Sunday, September 27, 2020

How to Write a Novel During Quarantine in 12 Easy Steps (Walter)

1. The first two months of quarantine are like the first pancake. Drink some wine, eat some carbs, lower your Netflix viewing standards, and try to embrace the meaninglessness of everything.

2. When it finally sinks in that quarantine is going to last a lot longer than you expected, turn to that novel. Start slowly. Compile your notes, spend some idle time thinking about the fictional world. Stare at blank pages. Marinate in the uncertainty that is this manuscript.

3. On the day you begin for real, sit at your computer for three hours and write exactly one paragraph. Be proud of that progress.

4. Peck away at the novel’s beginnings over the course of a few weeks. Slowly eke out the first two chapters.

5. It’s time to get serious and set a goal: You’re going to write 1,000 words a day, every day, no exceptions. (This strategy works best if you’re a painfully goal-oriented person who will succumb to self-loathing if you fail to meet said goals.)

 6. Embark on that 1,000-word-a-day goal and never say die no matter what. Yes, there are times when the words you write are utter trash. There are times you squeak them out at 11:30 pm. Once or twice you pound out the words while drunk on quarantine wine, but whatever. Get the words down and deal with shaping them later.

7. As scene stacks upon scene upon scene, realize that being cloistered from the outside world and having your day job hours cut has helped you get caught in the dreamworld of the novel. See your characters as clearly as if they’re right next to you. Conjure the city they live in and the places they go as if you’re right there with them. On second thought, maybe put down that quarantine wine.

8. Take lots of walks to think about the book. Jot down notes wherever you are. Discover a trail in the woods that’s full of magic—every time you walk there, you’re flooded with ideas. Return to these woods again and again. Immerse yourself in the novel. Think about it at all times: as you fall asleep, when you wake up, as you feed the cats, while washing dishes, while taking walks, while washing your hands, while washing your hands, while washing your hands.

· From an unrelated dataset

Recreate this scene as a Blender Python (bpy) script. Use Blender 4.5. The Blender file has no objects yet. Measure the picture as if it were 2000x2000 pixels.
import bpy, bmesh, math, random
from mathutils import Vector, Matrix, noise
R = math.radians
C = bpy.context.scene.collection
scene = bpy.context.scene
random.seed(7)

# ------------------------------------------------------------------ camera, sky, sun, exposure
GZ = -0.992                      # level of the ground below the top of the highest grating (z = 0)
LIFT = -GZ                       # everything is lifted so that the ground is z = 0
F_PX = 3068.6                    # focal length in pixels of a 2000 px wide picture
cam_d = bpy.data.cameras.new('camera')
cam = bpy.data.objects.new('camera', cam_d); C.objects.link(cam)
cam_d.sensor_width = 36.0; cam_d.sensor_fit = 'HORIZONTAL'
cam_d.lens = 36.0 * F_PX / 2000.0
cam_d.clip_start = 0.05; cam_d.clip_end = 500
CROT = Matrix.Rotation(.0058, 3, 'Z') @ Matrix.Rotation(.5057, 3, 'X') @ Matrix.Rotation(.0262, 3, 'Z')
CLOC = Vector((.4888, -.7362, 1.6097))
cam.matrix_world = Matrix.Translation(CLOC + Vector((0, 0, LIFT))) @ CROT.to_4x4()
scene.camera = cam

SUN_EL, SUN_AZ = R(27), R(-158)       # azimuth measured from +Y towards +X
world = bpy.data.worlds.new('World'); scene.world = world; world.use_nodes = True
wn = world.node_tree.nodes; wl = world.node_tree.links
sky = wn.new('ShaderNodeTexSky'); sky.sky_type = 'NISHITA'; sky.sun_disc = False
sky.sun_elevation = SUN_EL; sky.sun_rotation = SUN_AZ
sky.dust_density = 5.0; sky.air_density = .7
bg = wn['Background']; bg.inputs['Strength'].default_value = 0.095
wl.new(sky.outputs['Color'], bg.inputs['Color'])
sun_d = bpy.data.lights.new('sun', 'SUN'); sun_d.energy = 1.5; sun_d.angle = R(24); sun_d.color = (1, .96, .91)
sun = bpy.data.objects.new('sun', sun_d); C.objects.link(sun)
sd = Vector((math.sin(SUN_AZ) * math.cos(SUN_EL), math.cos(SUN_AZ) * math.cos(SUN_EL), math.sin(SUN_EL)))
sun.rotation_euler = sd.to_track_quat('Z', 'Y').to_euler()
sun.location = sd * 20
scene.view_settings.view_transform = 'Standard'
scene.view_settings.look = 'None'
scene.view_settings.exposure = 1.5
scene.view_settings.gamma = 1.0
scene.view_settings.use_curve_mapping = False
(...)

9. Don’t discuss the novel with anyone else. Don’t share the plot, don’t talk about the characters, don’t say a word. Because it is too new and fresh and fragile. Because it might not turn into anything that can be published. Because publishing is not what this is about. Right now, you are caught in the dreamworld. Keep it that way as long as you can. This novel belongs to you and only you.

10. You’re going to doubt yourself. You’ll doubt yourself hard. How can you not? This is a mess, you’ll think. This is a disaster. And it is a disaster: the manuscript, the world. It’s raw. It’s burning. It’s so early that you can’t yet see it for what it is. You can only keep going, to put one word down after the other in a reckless act of faith.

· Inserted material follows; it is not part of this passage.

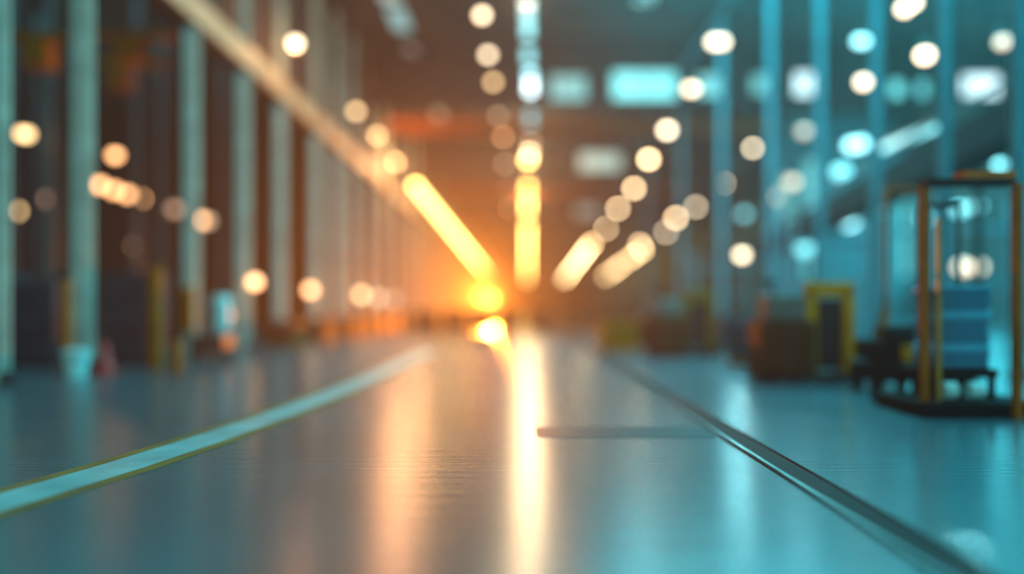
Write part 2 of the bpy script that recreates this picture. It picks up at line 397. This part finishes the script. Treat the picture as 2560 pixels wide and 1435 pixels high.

11. Feel the end of the first draft speeding toward you. Write your way to meet that ending, to type out the final words. But they won’t be the final words, not really. You know that. The trick to getting those words down in the first place is freeing yourself to not think about their flaws. There’s time later to fix things. The world right now is filled with nothing but time.

12. You’re not the kind of writer to type “The End,” so leave the last half of the last page blank. Face that final page without expectations, because who knows what this manuscript will become. All you know is that you created a whole world out of nothing. Imagine all the other universes that exist inside other people at this moment, even and especially in this ravaged year, and feel something like hope. But what now? Now you return to the beginning. Now you start the slow and uncertain work of trying, as best you can, to make it better.

Laura Maylene Walter is a writer and editor in Cleveland. Her debut novel, Body of Stars, will be published by Dutton in March 2021. (Rest assured this is not the novel she wrote during quarantine.) Her writing has appeared or is forthcoming in the Horse Girls anthology (Harper Perennial 2021), Poets & Writers, Kenyon Review, The Sun, The Masters Review, and many other publications. She has been a Tin House Scholar, a recipient of the Ohioana Library Association’s Walter Rumsey Marvin Grant, and a writer-in-residence at Yaddo, the Chautauqua Institution, and Art Omi: Writers.

1 comment:

  1. The dreamscape, the self-loathing, the exhilaration--I am right there with you, Laura! And now that we DO know about this new novel--hooray!